Filter the listing and keep only the lines with the word "scene".

MATERIAL -
___
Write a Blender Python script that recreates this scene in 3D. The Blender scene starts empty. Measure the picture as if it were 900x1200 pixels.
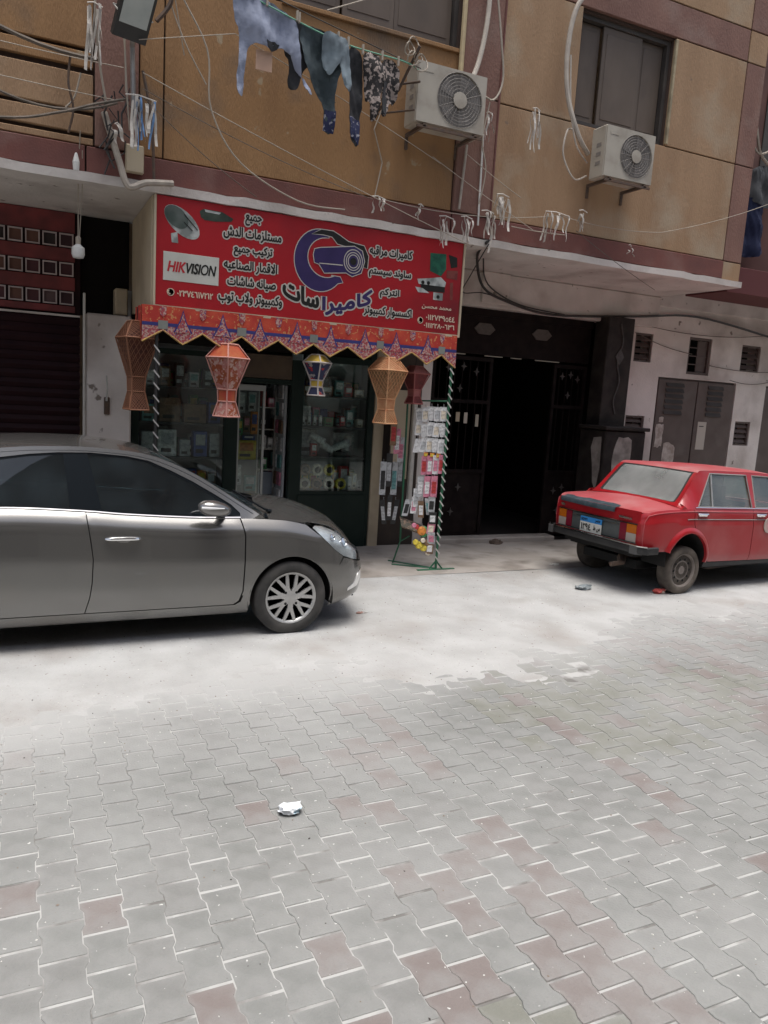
import bpy, bmesh, math, random
import numpy as np
from mathutils import Vector, Matrix, geometry
random.seed(7)
D = bpy.data; SC = bpy.context.scene; COL = SC.collection
R = math.radians; PI = math.pi

# ---------------------------------------------------------------- camera
cd = D.cameras.new('camera'); cam = D.objects.new('camera', cd); COL.objects.link(cam)
cd.sensor_fit = 'HORIZONTAL'; cd.sensor_width = 36; cd.lens = 36; cd.clip_end = 500; cd.clip_start = 0.05
_p, _r, _y = R(8.8), R(3.55), R(25.6)
_f = Vector((math.sin(_y)*math.cos(_p), math.cos(_y)*math.cos(_p), -math.sin(_p)))
_rt = Vector((math.cos(_y), -math.sin(_y), 0)); _up = _rt.cross(_f)
_ex = math.cos(_r)*_rt + math.sin(_r)*_up; _ey = -math.sin(_r)*_rt + math.cos(_r)*_up
cam.matrix_world = Matrix(((_ex.x, _ey.x, -_f.x, 0), (_ex.y, _ey.y, -_f.y, 0), (_ex.z, _ey.z, -_f.z, 2.05), (0, 0, 0, 1)))
SC.camera = cam
# ---------------------------------------------------------------- sky, sun, exposure
SUN_EL, SUN_AZ = 83.0, 200.0      # azimuth measured clockwise from +Y
w = D.worlds.new('World'); SC.world = w; w.use_nodes = True
nt = w.node_tree; bg = nt.nodes['Background']
sky = nt.nodes.new('ShaderNodeTexSky'); sky.sky_type = 'NISHITA'; sky.sun_disc = False
sky.sun_elevation = R(SUN_EL); sky.sun_rotation = R(SUN_AZ); sky.dust_density = 5.0; sky.air_density = 1.0; sky.ozone_density = 0.6
hs = nt.nodes.new('ShaderNodeHueSaturation'); hs.inputs['Saturation'].default_value = 0.75
nt.links.new(sky.outputs[0], hs.inputs['Color']); nt.links.new(hs.outputs[0], bg.inputs[0]); bg.inputs[1].default_value = 0.105
sl = D.lights.new('sun', 'SUN'); sl.energy = 1.5; sl.angle = R(34); sl.color = (1.0, 0.995, 0.97)
sun = D.objects.new('sun', sl); COL.objects.link(sun)
_d = Vector((math.sin(R(SUN_AZ))*math.cos(R(SUN_EL)), math.cos(R(SUN_AZ))*math.cos(R(SUN_EL)), math.sin(R(SUN_EL))))
sun.rotation_euler = _d.to_track_quat('Z', 'Y').to_euler()
SC.view_settings.view_transform = 'Standard'; SC.view_settings.look = 'None'; SC.view_settings.gamma = 1.0
SC.view_settings.exposure = 0.85
SC.cycles.max_bounces = 8; SC.cycles.transparent_max_bounces = 12; SC.cycles.caustics_reflective = False; SC.cycles.caustics_refractive = False

# ---------------------------------------------------------------- materials
MATS = {}
def M(name, col, col2=None, scale=4.0, rough=0.6, metal=0.0, bump=0.0, bscale=None, stretch=(1, 1, 1), lo=0.35, hi=0.65,
      dirt=None, dscale=1.2, dlo=0.5, dhi=0.75, coat=0.0, spec=0.5, kind='noise', rough2=None, spot=None):
    if name in MATS: return MATS[name]
    m = D.materials.new(name); m.use_nodes = True; n = m.node_tree; L = n.links; b = n.nodes['Principled BSDF']
    b.inputs['Roughness'].default_value = rough; b.inputs['Metallic'].default_value = metal
    b.inputs['Specular IOR Level'].default_value = spec; b.inputs['Coat Weight'].default_value = coat
    tc = n.nodes.new('ShaderNodeTexCoord'); mp = n.nodes.new('ShaderNodeMapping'); mp.inputs['Scale'].default_value = stretch
    L.new(tc.outputs['Object'], mp.inputs['Vector'])
    c4 = lambda c: (c[0], c[1], c[2], 1)
    b.inputs['Base Color'].default_value = c4(col); m.diffuse_color = c4(col)
    cur = None
    def tex(sc, det=6, vec=mp, kd='noise'):
        if kd == 'noise':
            t = n.nodes.new('ShaderNodeTexNoise'); t.inputs['Detail'].default_value = det; o = t.outputs['Fac']
        elif kd == 'voronoi':
            t = n.nodes.new('ShaderNodeTexVoronoi'); o = t.outputs['Distance']
        t.inputs['Scale'].default_value = sc; L.new(vec.outputs['Vector'], t.inputs['Vector']); return o
    def ramp(src, a, z):
        r = n.nodes.new('ShaderNodeMapRange'); r.inputs['From Min'].default_value = a; r.inputs['From Max'].default_value = z; L.new(src, r.inputs['Value']); return r.outputs[0]
    def mix(fac, A, B):
        x = n.nodes.new('ShaderNodeMix'); x.data_type = 'RGBA'; L.new(fac, x.inputs['Factor'])
        if isinstance(A, tuple): x.inputs['A'].default_value = c4(A)
        else: L.new(A, x.inputs['A'])
        x.inputs['B'].default_value = c4(B); return x.outputs['Result']
    if col2:
        f = ramp(tex(scale, 6, mp, kind), lo, hi); cur = mix(f, col, col2)
        if rough2 is not None:
            rr = n.nodes.new('ShaderNodeMapRange'); L.new(f, rr.inputs['Value']); rr.inputs['To Min'].default_value = rough; rr.inputs['To Max'].default_value = rough2
            L.new(rr.outputs[0], b.inputs['Roughness'])
    if dirt:
        cur = mix(ramp(tex(dscale, 8, tc_obj(n, L, tc)), dlo, dhi), cur or col, dirt)
    if spot:
        cur = mix(ramp(tex(spot[1], 3, tc_obj(n, L, tc)), spot[2], spot[2]+0.04), cur or col, spot[0])
    if cur: L.new(cur, b.inputs['Base Color'])
    if bump:
        bsc = bscale or scale*6
        bp = n.nodes.new('ShaderNodeBump'); bp.inputs['Strength'].default_value = bump; bp.inputs['Distance'].default_value = 0.01
        L.new(tex(bscale or scale*6, 5), bp.inputs['Height']); L.new(bp.outputs[0], b.inputs['Normal'])
    MATS[name] = m; return m
def tc_obj(n, L, tc):
    mp = n.nodes.new('ShaderNodeMapping'); L.new(tc.outputs['Object'], mp.inputs['Vector']); return mp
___
SOLUTION FOR THIS TASK -
Write a Blender Python script that recreates this scene in 3D. The Blender scene starts empty. Measure the picture as if it were 900x1200 pixels.
D = bpy.data; SC = bpy.context.scene; COL = SC.collection